_What you are asked to do:_ Filter the data for lines with the word "Python", then copy every line so identified.

_Provided records:_
──────────────────────────────

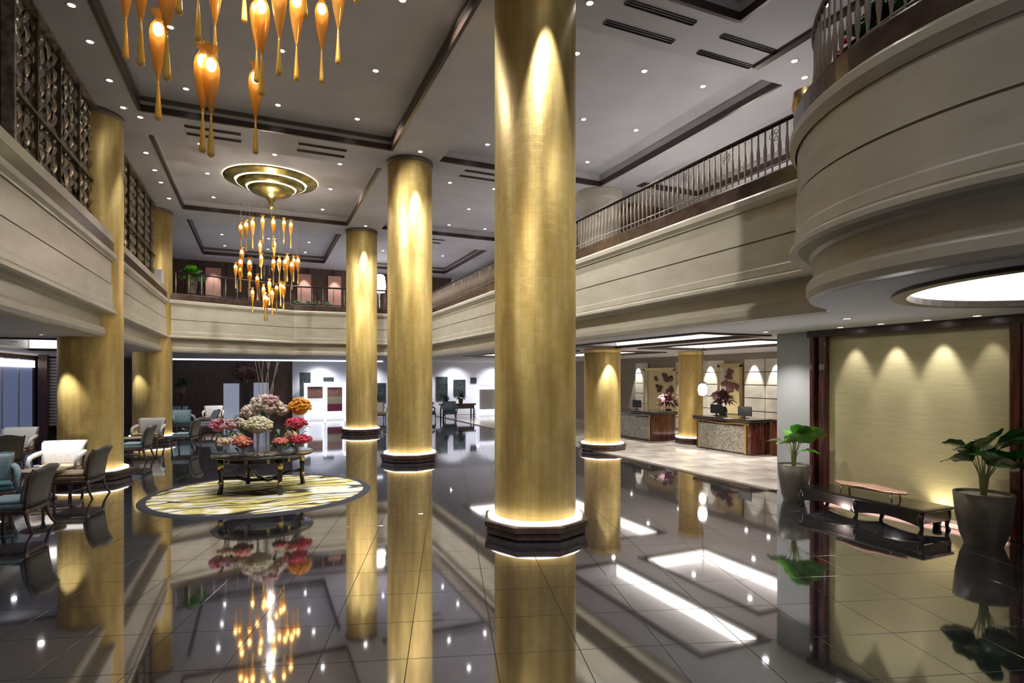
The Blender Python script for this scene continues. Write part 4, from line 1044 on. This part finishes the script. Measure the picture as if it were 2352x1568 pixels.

──────────────────────────────

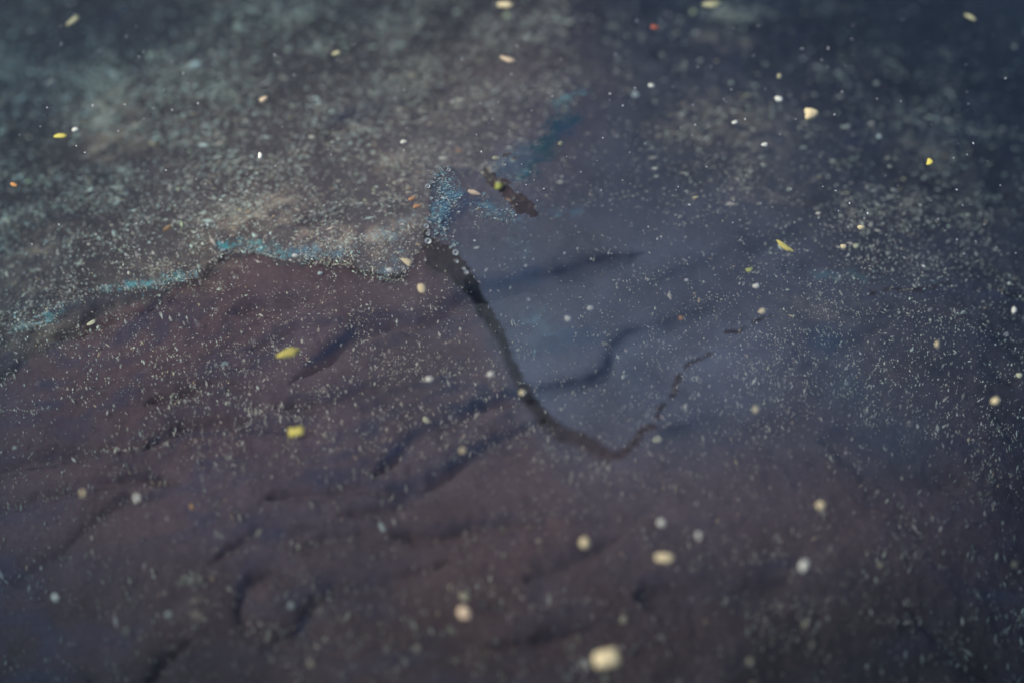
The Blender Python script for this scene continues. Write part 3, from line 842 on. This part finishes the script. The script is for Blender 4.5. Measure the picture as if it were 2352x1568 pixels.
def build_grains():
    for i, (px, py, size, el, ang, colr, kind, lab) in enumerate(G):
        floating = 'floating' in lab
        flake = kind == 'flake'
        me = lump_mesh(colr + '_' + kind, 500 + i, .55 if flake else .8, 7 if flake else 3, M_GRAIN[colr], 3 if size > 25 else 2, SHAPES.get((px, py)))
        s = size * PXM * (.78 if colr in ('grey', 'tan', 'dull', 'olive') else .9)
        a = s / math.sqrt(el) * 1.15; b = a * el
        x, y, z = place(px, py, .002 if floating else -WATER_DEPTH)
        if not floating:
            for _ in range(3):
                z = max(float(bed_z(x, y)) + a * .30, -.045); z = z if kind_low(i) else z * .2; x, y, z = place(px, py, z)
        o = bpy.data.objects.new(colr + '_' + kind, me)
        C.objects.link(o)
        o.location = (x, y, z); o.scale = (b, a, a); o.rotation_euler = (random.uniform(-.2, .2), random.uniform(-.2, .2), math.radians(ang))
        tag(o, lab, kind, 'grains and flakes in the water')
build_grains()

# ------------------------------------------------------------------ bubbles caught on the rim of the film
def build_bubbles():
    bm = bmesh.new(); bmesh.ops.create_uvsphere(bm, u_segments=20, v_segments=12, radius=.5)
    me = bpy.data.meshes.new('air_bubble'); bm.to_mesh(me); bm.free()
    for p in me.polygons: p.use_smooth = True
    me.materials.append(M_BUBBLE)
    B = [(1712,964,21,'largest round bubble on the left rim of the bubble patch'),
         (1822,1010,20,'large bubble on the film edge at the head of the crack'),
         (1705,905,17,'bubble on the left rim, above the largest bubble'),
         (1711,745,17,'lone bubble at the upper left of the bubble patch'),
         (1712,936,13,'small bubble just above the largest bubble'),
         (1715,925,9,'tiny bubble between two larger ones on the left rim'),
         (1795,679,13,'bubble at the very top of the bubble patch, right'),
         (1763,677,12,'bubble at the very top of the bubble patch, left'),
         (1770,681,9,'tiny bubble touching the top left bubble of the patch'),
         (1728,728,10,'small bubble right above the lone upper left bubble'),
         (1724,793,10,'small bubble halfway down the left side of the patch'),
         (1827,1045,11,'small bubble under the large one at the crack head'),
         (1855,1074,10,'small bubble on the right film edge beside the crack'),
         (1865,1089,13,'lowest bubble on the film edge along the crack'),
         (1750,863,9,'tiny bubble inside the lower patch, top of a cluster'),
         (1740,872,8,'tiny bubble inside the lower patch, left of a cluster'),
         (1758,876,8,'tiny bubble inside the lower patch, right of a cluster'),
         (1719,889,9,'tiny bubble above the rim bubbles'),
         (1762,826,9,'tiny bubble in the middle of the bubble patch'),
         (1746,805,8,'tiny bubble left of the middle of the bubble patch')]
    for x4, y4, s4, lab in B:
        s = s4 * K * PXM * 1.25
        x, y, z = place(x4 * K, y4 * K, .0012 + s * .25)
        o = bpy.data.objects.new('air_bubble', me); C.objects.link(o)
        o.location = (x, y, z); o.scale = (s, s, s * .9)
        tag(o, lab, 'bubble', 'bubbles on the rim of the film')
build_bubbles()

──────────────────────────────

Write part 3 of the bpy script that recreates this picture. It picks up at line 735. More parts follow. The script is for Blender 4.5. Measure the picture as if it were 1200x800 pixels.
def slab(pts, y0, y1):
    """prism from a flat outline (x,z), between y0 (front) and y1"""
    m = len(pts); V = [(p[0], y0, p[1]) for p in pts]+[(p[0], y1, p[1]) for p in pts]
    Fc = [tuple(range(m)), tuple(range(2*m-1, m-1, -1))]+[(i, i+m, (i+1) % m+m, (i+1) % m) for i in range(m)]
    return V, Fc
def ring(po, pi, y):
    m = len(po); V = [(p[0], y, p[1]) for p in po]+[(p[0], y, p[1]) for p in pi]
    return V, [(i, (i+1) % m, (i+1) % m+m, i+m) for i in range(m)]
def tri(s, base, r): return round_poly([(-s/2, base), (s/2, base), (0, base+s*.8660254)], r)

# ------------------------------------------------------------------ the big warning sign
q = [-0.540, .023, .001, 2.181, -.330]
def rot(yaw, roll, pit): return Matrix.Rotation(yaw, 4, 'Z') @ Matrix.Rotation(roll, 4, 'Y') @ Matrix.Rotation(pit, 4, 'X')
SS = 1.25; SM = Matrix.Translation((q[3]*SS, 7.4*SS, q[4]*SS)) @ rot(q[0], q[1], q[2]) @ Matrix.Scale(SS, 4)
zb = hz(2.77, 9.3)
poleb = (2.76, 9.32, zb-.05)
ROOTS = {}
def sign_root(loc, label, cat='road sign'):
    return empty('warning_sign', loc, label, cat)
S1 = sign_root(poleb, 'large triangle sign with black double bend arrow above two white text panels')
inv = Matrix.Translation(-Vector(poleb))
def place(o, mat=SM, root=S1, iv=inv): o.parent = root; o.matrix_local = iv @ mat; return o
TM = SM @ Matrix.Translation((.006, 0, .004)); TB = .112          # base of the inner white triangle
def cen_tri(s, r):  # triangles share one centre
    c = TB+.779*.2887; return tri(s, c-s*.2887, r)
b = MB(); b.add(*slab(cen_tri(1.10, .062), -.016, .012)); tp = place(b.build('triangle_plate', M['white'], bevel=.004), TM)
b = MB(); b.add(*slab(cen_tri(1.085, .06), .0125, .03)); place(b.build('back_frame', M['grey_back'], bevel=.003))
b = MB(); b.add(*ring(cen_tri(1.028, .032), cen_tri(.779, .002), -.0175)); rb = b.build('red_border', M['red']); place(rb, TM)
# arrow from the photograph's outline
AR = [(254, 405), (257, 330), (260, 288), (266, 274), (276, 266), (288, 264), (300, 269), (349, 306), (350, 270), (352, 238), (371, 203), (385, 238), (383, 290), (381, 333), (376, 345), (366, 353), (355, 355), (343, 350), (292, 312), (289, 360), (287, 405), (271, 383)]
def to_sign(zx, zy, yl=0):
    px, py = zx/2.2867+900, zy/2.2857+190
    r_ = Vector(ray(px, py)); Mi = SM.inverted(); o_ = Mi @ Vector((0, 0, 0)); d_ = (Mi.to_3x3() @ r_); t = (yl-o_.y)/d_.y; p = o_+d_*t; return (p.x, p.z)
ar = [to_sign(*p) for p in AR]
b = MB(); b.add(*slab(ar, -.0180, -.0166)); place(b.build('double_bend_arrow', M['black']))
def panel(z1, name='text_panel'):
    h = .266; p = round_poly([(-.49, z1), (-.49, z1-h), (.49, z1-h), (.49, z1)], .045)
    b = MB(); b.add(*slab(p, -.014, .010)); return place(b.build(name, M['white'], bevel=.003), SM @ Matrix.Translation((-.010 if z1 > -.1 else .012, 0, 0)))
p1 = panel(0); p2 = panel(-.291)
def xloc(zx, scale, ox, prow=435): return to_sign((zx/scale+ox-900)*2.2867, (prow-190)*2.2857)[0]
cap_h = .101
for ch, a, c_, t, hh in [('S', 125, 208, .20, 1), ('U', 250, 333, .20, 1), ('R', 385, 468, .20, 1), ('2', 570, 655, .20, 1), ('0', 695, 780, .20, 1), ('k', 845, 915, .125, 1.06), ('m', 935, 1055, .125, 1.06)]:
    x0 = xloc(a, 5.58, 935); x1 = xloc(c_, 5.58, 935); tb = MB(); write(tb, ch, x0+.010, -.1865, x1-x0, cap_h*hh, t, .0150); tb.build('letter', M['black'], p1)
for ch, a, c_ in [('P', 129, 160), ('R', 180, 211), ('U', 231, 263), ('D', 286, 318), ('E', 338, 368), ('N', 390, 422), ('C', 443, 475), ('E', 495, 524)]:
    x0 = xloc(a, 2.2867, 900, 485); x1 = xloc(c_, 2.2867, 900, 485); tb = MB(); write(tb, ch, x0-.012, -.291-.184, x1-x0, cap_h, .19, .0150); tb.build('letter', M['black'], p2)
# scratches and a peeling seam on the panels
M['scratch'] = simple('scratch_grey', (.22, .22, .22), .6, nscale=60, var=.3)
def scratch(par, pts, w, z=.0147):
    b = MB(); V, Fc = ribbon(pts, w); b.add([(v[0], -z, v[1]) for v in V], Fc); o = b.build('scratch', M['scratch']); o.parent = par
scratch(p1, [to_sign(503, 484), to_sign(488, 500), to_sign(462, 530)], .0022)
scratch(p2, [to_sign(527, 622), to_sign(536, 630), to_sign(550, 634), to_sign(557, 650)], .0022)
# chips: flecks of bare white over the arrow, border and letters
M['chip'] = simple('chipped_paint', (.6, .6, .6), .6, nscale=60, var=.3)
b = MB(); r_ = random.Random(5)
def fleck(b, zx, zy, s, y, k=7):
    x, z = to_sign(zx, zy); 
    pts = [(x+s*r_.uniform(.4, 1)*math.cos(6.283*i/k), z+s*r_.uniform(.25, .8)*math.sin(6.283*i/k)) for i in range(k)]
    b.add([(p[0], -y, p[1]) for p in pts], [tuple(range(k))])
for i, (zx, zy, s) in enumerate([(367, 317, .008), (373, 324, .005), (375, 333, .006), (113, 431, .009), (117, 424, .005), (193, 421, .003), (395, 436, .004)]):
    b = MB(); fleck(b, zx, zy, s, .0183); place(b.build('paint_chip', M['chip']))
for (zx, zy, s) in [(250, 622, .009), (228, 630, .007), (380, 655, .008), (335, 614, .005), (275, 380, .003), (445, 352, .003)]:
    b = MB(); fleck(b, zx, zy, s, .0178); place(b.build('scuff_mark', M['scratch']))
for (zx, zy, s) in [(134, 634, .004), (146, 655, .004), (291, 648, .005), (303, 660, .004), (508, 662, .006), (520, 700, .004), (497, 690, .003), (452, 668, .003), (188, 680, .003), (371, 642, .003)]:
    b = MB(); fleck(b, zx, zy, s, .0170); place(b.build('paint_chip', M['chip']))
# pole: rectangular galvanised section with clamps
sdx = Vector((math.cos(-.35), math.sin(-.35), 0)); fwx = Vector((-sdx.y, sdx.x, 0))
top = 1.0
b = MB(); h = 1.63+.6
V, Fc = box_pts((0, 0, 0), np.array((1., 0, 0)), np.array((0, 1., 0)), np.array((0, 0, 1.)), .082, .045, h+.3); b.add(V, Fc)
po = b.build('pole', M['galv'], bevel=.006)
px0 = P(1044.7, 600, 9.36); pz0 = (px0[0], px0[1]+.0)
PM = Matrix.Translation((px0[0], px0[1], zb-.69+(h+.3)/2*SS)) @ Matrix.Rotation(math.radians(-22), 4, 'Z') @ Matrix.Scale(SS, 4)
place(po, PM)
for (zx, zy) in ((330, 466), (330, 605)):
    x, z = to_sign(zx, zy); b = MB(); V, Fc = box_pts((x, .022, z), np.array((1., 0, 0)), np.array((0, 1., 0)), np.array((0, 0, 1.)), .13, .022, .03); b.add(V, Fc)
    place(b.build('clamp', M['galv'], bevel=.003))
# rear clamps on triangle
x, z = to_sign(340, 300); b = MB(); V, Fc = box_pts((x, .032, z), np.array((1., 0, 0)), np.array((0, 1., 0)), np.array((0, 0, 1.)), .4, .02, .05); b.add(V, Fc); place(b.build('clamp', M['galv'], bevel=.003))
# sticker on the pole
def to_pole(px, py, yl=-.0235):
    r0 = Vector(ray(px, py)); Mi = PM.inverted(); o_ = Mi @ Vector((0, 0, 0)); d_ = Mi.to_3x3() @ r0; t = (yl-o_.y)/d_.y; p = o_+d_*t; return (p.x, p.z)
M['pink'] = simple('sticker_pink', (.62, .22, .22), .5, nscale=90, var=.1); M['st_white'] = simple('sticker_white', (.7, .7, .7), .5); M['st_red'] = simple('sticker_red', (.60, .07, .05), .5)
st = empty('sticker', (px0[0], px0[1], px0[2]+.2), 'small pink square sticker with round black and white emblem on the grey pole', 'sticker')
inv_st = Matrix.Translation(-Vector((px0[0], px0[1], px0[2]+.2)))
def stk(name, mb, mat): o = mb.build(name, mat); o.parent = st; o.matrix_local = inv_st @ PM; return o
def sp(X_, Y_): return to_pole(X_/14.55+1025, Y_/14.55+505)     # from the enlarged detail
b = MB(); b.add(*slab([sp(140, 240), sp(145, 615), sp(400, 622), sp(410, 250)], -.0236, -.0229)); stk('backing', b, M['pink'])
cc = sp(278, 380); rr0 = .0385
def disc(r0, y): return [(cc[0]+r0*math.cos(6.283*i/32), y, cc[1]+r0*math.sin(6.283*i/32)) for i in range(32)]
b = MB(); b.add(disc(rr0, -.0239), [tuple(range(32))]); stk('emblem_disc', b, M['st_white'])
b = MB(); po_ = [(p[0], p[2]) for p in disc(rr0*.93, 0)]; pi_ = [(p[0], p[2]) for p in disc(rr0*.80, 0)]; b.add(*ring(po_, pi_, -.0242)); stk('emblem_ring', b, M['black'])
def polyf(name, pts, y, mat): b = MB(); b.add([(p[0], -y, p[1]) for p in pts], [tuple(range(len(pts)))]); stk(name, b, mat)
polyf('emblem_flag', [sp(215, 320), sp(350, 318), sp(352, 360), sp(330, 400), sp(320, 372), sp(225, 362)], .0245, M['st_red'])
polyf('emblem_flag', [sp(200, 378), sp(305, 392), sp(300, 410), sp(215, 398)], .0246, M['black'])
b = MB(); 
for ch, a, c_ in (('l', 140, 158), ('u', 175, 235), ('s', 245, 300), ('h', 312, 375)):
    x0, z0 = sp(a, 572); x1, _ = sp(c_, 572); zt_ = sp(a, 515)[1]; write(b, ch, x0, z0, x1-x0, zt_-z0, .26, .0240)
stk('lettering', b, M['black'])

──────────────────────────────

_Right answer:_
The Blender Python script for this scene continues. Write part 4, from line 1044 on. This part finishes the script. Measure the picture as if it were 2352x1568 pixels.
The Blender Python script for this scene continues. Write part 3, from line 842 on. This part finishes the script. The script is for Blender 4.5. Measure the picture as if it were 2352x1568 pixels.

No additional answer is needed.